------ Provided material
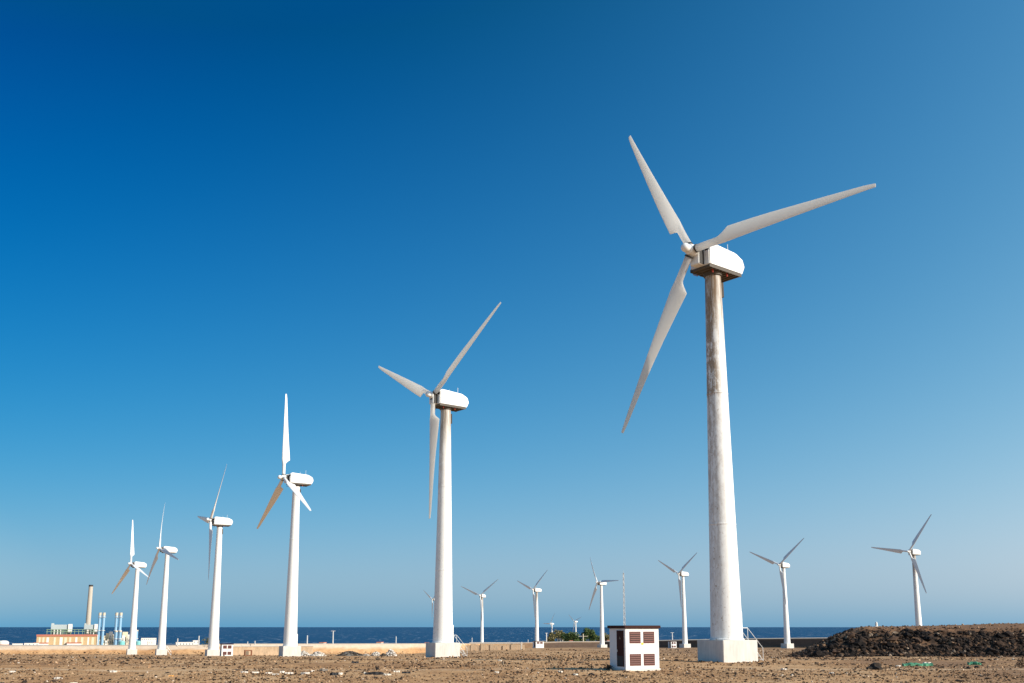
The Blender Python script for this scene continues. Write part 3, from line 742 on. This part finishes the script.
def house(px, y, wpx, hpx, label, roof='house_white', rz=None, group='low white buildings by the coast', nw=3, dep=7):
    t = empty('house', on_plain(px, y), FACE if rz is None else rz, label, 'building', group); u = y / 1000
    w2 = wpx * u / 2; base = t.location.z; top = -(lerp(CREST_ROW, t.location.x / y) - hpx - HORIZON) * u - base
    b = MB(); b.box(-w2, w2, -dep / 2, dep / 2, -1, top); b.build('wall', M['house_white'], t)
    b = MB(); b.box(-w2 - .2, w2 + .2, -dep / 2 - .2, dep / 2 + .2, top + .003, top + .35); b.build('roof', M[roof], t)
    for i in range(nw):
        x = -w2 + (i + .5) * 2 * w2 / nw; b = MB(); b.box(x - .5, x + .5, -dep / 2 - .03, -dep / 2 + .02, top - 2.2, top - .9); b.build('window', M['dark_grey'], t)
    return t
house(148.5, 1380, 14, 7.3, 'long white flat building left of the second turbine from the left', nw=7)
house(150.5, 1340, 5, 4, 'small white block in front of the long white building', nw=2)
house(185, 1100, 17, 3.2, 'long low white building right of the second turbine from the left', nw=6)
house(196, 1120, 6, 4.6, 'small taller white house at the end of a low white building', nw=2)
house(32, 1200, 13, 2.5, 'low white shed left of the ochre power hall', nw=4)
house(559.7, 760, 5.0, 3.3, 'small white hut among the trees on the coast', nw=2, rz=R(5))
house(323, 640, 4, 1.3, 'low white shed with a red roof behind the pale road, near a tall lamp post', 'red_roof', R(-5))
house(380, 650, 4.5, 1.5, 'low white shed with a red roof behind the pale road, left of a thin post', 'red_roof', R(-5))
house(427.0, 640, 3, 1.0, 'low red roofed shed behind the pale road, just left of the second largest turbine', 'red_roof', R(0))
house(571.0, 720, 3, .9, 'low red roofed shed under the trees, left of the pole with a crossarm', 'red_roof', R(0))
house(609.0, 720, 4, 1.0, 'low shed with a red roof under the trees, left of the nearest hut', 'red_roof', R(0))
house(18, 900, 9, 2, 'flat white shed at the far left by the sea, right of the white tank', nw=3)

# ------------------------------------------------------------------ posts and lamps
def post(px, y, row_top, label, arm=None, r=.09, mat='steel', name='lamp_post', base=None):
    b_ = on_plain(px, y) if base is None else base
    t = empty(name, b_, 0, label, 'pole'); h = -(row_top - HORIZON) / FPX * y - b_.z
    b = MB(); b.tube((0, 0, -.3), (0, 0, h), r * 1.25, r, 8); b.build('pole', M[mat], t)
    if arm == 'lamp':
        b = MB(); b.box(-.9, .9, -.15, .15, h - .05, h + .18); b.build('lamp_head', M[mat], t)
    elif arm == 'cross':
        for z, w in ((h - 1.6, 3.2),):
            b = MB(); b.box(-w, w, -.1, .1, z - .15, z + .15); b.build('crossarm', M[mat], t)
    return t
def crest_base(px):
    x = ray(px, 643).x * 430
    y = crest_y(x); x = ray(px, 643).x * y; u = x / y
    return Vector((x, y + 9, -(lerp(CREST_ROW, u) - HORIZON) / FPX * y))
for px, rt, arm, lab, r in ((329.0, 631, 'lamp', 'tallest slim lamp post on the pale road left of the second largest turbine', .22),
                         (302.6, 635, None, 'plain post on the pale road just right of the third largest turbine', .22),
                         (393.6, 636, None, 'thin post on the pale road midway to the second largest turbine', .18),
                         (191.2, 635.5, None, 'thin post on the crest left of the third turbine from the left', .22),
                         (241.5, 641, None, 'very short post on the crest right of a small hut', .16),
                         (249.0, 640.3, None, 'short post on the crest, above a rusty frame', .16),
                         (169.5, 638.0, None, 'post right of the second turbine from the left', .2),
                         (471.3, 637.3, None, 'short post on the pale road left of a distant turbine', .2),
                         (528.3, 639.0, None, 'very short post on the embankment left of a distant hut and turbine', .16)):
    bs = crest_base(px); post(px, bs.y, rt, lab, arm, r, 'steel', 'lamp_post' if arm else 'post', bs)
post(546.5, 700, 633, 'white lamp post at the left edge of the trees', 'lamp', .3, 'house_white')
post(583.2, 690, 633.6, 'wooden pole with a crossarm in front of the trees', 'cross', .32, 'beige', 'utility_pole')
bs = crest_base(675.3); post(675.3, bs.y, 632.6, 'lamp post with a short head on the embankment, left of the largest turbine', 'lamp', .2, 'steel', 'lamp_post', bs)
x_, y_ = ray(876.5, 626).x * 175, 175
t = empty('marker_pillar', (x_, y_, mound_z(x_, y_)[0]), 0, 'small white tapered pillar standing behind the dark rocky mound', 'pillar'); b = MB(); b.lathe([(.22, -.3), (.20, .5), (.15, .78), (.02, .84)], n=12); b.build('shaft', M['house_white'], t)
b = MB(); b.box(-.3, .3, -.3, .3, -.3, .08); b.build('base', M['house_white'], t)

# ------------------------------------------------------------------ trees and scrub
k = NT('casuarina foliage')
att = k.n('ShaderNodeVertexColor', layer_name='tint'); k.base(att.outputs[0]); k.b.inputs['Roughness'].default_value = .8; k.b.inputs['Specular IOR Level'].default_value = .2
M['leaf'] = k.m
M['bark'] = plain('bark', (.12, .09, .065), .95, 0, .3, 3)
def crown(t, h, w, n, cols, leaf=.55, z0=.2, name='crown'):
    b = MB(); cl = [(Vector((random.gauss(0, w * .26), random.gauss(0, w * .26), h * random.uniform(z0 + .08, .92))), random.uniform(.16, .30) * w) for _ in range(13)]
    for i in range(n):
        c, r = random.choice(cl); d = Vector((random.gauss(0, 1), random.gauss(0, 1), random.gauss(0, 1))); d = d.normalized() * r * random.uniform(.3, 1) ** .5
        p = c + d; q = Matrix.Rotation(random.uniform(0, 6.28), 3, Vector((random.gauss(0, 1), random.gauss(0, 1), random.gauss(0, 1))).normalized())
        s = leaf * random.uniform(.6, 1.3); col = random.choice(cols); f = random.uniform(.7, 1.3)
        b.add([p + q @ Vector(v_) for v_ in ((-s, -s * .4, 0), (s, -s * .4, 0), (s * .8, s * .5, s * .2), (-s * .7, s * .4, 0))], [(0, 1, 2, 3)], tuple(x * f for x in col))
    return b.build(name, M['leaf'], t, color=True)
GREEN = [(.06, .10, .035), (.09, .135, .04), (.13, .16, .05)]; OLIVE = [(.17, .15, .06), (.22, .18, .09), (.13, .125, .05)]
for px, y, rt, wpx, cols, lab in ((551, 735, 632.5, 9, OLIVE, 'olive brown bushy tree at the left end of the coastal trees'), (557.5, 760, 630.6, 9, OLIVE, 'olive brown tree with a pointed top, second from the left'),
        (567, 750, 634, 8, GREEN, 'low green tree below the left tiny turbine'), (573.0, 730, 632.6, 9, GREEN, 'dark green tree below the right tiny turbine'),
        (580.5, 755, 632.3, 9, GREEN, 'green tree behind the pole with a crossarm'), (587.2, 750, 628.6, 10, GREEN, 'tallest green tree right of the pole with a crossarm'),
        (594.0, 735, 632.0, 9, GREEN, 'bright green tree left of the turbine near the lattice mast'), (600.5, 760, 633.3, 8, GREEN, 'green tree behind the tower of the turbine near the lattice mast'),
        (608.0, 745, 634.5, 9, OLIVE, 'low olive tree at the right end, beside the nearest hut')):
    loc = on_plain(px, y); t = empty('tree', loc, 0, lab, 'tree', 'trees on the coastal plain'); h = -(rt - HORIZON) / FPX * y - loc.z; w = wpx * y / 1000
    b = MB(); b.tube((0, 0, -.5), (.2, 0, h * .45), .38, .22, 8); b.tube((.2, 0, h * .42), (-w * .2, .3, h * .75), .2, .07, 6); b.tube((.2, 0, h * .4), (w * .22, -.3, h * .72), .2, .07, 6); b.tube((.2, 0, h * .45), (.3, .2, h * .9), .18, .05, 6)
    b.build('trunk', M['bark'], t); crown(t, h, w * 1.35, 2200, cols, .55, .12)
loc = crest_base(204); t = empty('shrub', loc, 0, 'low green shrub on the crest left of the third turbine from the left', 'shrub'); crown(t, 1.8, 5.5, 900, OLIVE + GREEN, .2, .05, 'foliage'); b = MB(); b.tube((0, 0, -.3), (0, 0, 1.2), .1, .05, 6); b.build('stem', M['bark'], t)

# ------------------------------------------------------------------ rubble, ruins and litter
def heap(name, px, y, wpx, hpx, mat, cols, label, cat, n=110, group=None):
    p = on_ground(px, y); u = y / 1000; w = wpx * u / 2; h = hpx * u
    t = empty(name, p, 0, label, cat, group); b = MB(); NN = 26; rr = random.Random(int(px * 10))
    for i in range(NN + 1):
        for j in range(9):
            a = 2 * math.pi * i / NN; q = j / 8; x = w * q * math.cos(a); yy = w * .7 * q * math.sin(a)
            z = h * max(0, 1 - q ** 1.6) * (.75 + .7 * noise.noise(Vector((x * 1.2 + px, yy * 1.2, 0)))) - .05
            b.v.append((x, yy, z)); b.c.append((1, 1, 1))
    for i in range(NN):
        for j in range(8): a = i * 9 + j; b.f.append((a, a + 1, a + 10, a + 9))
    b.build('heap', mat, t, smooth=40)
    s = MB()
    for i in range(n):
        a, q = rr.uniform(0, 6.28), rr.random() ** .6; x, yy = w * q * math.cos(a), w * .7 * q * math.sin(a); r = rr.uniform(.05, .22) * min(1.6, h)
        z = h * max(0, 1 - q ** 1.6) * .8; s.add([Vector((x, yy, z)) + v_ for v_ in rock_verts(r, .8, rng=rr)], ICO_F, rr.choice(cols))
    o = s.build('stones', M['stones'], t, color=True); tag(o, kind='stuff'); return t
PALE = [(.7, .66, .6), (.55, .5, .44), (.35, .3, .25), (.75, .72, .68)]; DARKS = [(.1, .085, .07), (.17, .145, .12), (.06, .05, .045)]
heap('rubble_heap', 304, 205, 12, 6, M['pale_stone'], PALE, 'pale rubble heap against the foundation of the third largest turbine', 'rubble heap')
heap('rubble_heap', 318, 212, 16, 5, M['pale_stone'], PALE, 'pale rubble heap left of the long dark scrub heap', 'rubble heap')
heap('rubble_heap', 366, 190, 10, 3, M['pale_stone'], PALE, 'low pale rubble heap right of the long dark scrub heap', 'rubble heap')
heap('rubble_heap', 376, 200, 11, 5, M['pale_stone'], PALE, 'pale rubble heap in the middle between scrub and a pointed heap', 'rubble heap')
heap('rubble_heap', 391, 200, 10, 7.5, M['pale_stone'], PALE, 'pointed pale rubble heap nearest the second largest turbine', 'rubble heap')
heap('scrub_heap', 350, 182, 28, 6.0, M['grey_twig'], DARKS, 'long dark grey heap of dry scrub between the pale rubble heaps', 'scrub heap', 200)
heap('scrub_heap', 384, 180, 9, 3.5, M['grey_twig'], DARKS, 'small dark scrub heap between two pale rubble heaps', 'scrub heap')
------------
§ **What is expected**
List all lines in the material containing the string "from".

§ **Correct output**
The Blender Python script for this scene continues. Write part 3, from line 742 on. This part finishes the script.
house(148.5, 1380, 14, 7.3, 'long white flat building left of the second turbine from the left', nw=7)
house(185, 1100, 17, 3.2, 'long low white building right of the second turbine from the left', nw=6)
                         (191.2, 635.5, None, 'thin post on the crest left of the third turbine from the left', .22),
                         (169.5, 638.0, None, 'post right of the second turbine from the left', .2),
for px, y, rt, wpx, cols, lab in ((551, 735, 632.5, 9, OLIVE, 'olive brown bushy tree at the left end of the coastal trees'), (557.5, 760, 630.6, 9, OLIVE, 'olive brown tree with a pointed top, second from the left'),
loc = crest_base(204); t = empty('shrub', loc, 0, 'low green shrub on the crest left of the third turbine from the left', 'shrub'); crown(t, 1.8, 5.5, 900, OLIVE + GREEN, .2, .05, 'foliage'); b = MB(); b.tube((0, 0, -.3), (0, 0, 1.2), .1, .05, 6); b.build('stem', M['bark'], t)